The ECCC (Khmer Rouge tribunal)

The Extraordinary Chambers in the Courts of Cambodia (ECCC) is a fascinating institution for all the wrong reasons. To put it bluntly – it’s this thing of what not to do in international criminal law. I worked [for seven months] with civil party lawyers and civil parties [victims who participate in proceedings] and I continue to have engagement with them. These [people] are usually the last to be considered; they’re the afterthought, they’re add-ons in this institution that needs them because the ECCC touts victim participation as such an innovative thing in international criminal law, yet they treat them incredibly poorly. That it’s 16 kilometres away from Phnom Penh and takes an hour to get to, and they bus in pre-approved visitors, and [it’s] built inside the premises of a Royal Cambodian Armed Forces compound has a fascinating symbolism of what it is and what it isn’t. I can’t say it’s a favourite place, but it’s one of my most significant.

Phnom Penh’s alleyways

I love to go around them for a walk or on my moto very randomly. It’s one of those areas expats tend not to go into or explore. Especially around O’Russey Market, where you’ve just got these little gaps between buildings and this incredible amount of life going on in these little alleyways, some of them barely the width to fit a moto. My point here is to see a Phnom Penh that we don’t normally get to see, especially as a Western expat, and I refer to myself as a Westerner in this narrative in which we see a Phnom Penh that is very different from when we walk around BKK [or] Tuol Tompoung. To duck into these alleyways, you almost feel intrusive; people have no aircons, so they don’t shut their doors, and you walk through these alleyways and you see right into their houses. I remember growing up in Taiwan in the late ’70s, early ’80s and it reminds me a little of that.
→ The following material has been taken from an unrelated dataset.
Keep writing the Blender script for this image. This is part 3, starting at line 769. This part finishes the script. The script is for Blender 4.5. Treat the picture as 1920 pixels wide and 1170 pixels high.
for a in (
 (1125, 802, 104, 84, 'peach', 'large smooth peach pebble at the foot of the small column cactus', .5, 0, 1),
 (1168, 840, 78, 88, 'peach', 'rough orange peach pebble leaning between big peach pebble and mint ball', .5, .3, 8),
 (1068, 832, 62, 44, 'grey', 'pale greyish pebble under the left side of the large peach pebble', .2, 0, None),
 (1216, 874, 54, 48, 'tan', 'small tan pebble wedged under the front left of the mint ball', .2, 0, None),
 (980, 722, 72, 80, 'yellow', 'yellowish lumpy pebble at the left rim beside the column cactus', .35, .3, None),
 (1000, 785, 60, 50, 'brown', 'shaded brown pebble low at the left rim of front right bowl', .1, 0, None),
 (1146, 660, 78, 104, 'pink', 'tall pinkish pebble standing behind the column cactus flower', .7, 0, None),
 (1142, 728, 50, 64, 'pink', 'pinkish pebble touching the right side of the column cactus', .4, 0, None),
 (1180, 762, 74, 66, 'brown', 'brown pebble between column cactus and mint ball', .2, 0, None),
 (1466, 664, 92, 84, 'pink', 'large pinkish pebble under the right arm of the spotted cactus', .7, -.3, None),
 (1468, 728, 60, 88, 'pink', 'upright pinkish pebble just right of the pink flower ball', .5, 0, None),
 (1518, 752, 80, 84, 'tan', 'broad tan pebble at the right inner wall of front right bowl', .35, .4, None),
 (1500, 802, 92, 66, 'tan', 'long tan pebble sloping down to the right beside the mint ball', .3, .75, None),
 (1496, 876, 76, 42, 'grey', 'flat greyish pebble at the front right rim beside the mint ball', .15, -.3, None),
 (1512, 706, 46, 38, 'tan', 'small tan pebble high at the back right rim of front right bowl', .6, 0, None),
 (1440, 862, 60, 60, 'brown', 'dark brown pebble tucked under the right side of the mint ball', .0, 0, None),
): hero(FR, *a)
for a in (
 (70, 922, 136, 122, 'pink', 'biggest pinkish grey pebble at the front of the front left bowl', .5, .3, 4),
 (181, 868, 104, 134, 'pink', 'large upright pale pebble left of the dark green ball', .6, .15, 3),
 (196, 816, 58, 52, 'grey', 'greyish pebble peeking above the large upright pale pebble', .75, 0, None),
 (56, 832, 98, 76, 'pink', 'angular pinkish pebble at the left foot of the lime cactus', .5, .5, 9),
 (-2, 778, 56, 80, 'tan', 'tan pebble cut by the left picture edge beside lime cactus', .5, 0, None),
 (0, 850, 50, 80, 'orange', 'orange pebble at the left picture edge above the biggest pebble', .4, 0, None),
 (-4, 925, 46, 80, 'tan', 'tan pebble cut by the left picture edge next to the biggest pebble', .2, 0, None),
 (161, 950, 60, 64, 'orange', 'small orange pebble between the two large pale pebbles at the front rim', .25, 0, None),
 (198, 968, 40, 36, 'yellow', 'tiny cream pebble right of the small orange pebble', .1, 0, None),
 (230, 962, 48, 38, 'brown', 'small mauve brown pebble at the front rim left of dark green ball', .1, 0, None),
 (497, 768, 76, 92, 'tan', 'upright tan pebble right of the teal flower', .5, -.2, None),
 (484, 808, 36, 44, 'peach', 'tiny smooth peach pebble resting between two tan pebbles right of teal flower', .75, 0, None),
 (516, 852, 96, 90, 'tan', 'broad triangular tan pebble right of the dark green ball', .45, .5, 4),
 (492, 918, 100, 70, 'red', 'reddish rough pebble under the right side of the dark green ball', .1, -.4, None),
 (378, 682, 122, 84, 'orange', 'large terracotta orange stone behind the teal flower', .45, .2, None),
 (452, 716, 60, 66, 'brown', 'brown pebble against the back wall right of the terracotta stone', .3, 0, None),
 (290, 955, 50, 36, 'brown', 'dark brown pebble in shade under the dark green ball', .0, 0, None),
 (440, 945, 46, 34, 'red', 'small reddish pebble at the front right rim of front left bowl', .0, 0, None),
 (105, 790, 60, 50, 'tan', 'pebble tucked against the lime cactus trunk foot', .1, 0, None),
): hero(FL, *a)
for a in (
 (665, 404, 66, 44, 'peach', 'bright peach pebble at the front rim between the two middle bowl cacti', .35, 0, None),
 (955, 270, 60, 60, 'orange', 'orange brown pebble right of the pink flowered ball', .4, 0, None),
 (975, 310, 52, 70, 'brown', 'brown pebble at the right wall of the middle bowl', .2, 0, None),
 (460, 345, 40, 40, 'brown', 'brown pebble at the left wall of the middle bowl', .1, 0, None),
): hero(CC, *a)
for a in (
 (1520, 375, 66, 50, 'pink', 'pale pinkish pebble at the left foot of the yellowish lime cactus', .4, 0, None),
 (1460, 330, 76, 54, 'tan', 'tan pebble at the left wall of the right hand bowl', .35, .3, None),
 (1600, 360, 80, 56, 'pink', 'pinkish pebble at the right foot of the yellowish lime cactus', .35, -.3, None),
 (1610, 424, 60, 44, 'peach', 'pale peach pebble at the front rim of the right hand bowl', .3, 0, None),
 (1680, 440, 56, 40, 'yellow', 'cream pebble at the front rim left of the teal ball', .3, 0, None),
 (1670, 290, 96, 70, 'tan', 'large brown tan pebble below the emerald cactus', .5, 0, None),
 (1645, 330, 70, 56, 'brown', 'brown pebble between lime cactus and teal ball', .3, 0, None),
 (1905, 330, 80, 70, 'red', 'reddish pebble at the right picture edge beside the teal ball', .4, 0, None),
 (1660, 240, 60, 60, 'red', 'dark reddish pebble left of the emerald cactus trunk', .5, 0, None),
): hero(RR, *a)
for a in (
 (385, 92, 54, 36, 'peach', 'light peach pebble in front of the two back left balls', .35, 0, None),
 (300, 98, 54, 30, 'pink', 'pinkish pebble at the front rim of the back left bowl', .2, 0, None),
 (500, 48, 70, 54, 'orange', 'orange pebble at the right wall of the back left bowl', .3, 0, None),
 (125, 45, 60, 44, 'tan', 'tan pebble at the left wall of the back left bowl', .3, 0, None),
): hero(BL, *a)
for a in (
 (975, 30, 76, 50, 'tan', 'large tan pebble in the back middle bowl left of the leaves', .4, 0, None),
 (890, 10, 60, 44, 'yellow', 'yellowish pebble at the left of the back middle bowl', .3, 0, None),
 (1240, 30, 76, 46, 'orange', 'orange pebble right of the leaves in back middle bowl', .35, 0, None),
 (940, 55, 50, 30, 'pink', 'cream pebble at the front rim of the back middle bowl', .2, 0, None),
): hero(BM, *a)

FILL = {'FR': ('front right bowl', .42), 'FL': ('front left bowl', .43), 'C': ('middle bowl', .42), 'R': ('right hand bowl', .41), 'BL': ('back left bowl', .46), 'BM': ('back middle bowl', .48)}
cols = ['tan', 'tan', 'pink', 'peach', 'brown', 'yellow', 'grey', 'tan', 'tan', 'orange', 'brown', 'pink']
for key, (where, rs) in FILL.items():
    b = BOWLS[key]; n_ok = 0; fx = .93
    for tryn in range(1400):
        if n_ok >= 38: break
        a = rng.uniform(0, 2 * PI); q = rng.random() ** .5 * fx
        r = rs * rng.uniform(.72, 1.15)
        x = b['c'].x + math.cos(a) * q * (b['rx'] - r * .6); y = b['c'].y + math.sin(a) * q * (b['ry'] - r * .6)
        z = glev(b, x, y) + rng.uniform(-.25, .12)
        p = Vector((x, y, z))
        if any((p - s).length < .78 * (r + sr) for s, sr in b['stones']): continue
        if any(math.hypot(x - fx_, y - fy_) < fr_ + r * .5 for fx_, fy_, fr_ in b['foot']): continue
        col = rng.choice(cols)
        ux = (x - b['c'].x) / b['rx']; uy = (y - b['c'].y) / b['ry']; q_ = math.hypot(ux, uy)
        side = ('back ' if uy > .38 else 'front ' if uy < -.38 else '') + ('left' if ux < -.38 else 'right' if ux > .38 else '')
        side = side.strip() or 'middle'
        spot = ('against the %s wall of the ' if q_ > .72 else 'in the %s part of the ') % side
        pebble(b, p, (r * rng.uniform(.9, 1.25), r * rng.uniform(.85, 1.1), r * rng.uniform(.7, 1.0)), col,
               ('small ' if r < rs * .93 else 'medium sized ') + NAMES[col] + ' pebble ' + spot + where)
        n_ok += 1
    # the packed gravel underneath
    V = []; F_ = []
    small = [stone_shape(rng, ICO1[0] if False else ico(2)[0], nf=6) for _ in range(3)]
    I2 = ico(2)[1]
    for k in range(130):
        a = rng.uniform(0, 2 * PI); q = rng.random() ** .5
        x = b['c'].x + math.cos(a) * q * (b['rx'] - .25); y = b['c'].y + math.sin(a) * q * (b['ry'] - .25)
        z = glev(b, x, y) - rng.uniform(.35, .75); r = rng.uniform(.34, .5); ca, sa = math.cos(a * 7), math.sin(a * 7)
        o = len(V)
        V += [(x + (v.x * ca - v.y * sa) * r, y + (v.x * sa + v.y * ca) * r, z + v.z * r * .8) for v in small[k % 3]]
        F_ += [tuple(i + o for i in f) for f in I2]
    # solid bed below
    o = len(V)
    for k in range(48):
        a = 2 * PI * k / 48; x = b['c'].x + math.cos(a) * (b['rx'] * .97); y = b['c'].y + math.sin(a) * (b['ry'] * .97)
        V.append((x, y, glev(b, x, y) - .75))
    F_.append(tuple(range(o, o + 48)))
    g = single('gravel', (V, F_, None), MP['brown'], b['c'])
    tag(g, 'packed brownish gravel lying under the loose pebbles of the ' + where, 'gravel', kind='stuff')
Xiao-Xiao and other street-side seafood eateries

One of those places I would always go to is a Chinese restaurant called Xiao-Xiao on the corner of Street 208 and Monivong. I think it’s quite fashionable to get into veganism at the moment and not killing animals. I’m not that way inclined, but [here] they tend to kill the food when you order, so it’s always pretty fresh. Touch wood: in five years that I’ve been eating in these restaurants, I’ve never [been sick]. They don’t do much with [the seafood] – they either eat it fresh or chuck it on the barbie or steam it. We are going back to that, in a way, in the West… where people are going back to processing food less. This shows what you can do when you don’t faff around with your food too much, when you get a really fresh food product and just do something really simple.